BRIEF:
Take the lines from the beginning of the data below through the line holding "from mathutils import Vector, Matrix" and return exactly those.

Scene modeling code data
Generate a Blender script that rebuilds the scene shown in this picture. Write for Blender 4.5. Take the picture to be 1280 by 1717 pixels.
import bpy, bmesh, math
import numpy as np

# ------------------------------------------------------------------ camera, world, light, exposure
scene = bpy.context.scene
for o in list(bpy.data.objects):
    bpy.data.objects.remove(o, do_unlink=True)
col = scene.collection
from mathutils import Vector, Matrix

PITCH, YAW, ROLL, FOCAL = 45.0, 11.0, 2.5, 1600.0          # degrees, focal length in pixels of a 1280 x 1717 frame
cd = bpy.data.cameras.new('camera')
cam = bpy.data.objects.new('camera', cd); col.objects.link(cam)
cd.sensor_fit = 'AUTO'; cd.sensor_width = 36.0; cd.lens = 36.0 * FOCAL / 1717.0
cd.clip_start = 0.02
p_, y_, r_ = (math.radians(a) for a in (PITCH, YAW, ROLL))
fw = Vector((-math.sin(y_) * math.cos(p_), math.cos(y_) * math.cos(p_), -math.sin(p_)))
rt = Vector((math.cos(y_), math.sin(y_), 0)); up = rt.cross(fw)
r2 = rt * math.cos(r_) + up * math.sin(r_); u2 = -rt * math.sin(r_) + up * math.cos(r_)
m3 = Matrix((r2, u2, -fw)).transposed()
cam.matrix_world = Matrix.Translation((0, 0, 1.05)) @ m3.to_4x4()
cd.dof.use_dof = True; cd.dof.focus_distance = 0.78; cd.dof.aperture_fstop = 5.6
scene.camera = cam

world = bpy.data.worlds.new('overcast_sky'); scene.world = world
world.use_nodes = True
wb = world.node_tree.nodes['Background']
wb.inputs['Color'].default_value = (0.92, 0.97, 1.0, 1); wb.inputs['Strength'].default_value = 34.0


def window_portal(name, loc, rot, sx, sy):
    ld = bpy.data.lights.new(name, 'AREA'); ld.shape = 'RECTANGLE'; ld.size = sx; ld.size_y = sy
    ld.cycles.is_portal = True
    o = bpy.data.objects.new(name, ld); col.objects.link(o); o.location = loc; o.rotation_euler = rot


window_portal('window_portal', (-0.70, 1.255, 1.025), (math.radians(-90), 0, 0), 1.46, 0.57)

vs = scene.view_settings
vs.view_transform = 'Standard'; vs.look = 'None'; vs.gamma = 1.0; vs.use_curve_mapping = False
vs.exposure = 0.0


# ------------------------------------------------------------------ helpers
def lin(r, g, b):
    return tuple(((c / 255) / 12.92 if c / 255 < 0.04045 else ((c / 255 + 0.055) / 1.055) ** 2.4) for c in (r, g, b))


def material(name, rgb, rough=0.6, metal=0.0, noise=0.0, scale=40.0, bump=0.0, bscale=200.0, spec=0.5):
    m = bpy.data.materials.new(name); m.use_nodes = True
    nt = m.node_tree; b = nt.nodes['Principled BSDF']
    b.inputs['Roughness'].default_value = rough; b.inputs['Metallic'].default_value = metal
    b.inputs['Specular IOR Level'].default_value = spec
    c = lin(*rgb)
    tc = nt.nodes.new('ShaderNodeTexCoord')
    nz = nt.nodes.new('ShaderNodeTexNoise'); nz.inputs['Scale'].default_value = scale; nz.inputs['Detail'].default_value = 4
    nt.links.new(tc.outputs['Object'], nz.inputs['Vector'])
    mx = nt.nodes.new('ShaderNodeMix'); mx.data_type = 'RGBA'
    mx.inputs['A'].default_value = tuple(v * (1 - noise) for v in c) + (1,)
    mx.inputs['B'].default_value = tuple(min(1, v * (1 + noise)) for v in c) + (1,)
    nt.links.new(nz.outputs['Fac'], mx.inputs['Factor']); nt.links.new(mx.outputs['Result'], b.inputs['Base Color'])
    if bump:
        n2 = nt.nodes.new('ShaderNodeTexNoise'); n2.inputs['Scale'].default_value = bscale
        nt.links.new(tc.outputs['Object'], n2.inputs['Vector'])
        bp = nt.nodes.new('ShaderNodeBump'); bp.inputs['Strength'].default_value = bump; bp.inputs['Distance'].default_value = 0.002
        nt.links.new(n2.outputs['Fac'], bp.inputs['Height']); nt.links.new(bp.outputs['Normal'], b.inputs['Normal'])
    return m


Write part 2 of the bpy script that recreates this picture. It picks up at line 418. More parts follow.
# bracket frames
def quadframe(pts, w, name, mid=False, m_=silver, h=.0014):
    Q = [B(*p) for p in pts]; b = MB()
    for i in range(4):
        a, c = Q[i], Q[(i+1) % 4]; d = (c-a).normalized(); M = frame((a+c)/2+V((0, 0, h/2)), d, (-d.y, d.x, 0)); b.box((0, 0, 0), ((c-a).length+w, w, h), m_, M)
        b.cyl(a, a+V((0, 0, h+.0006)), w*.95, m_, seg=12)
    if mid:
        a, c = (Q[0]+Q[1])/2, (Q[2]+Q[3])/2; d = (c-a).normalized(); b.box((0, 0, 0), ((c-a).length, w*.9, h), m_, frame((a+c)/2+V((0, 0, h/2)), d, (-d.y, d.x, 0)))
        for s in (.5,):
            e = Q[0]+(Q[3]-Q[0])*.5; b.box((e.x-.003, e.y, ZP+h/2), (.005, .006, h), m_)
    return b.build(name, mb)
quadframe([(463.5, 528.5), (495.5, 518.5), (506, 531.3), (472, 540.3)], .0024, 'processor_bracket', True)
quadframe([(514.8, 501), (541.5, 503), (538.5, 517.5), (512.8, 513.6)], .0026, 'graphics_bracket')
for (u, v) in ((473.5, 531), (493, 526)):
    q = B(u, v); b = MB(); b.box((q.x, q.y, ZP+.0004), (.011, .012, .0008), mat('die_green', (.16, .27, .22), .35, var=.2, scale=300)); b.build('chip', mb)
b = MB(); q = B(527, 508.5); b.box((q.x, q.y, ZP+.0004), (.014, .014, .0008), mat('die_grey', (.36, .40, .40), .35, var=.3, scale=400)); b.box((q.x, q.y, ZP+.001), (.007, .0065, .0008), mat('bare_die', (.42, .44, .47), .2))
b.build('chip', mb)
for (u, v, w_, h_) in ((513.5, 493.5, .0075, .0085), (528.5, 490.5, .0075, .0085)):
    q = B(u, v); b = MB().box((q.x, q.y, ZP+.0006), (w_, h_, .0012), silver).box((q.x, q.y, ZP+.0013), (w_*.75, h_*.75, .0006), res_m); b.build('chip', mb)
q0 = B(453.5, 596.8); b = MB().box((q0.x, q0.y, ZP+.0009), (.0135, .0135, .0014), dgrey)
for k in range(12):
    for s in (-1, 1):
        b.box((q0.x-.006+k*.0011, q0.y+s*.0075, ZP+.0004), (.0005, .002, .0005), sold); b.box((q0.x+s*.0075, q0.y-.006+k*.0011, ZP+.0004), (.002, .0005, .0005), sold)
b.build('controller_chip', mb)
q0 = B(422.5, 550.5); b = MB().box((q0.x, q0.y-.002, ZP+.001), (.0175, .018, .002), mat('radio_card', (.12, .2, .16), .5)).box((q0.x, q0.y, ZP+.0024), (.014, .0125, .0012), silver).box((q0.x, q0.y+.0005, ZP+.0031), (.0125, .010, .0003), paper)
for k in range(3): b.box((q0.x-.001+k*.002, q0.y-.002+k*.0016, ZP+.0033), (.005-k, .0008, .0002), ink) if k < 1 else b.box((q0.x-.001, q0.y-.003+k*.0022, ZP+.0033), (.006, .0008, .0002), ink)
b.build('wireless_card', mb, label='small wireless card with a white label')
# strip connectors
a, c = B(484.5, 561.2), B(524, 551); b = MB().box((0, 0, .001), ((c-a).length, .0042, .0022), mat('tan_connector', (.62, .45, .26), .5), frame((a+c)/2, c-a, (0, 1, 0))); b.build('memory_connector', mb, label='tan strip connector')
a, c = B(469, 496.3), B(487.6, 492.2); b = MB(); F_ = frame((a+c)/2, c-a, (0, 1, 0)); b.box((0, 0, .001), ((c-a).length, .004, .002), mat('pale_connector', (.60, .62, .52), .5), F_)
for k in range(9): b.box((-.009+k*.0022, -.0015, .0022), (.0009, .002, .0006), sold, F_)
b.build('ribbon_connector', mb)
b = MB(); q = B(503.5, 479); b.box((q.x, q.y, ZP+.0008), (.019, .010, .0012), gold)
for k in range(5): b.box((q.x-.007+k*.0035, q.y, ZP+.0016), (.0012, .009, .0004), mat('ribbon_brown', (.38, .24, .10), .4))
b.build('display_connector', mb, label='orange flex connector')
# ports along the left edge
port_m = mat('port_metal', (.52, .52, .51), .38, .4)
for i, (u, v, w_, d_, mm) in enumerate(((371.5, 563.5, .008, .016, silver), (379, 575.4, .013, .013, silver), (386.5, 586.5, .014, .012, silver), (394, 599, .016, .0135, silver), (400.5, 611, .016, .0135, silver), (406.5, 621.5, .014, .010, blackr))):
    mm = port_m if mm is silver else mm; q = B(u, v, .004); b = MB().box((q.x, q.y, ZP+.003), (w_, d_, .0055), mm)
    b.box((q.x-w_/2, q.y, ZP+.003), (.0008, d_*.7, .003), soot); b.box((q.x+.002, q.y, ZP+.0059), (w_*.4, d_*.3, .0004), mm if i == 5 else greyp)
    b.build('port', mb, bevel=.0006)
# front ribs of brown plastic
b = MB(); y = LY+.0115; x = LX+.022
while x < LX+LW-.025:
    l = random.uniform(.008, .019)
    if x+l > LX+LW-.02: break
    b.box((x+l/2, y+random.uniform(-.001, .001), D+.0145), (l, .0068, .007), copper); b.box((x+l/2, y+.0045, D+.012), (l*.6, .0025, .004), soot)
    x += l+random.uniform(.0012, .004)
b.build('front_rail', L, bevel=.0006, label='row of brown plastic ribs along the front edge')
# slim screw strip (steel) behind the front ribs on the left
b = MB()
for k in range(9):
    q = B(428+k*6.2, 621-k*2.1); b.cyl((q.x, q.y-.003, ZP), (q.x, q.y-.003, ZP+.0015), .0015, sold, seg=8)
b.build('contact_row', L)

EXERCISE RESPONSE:
Generate a Blender script that rebuilds the scene shown in this picture. Write for Blender 4.5. Take the picture to be 1280 by 1717 pixels.
import bpy, bmesh, math
import numpy as np

# ------------------------------------------------------------------ camera, world, light, exposure
scene = bpy.context.scene
for o in list(bpy.data.objects):
    bpy.data.objects.remove(o, do_unlink=True)
col = scene.collection
from mathutils import Vector, Matrix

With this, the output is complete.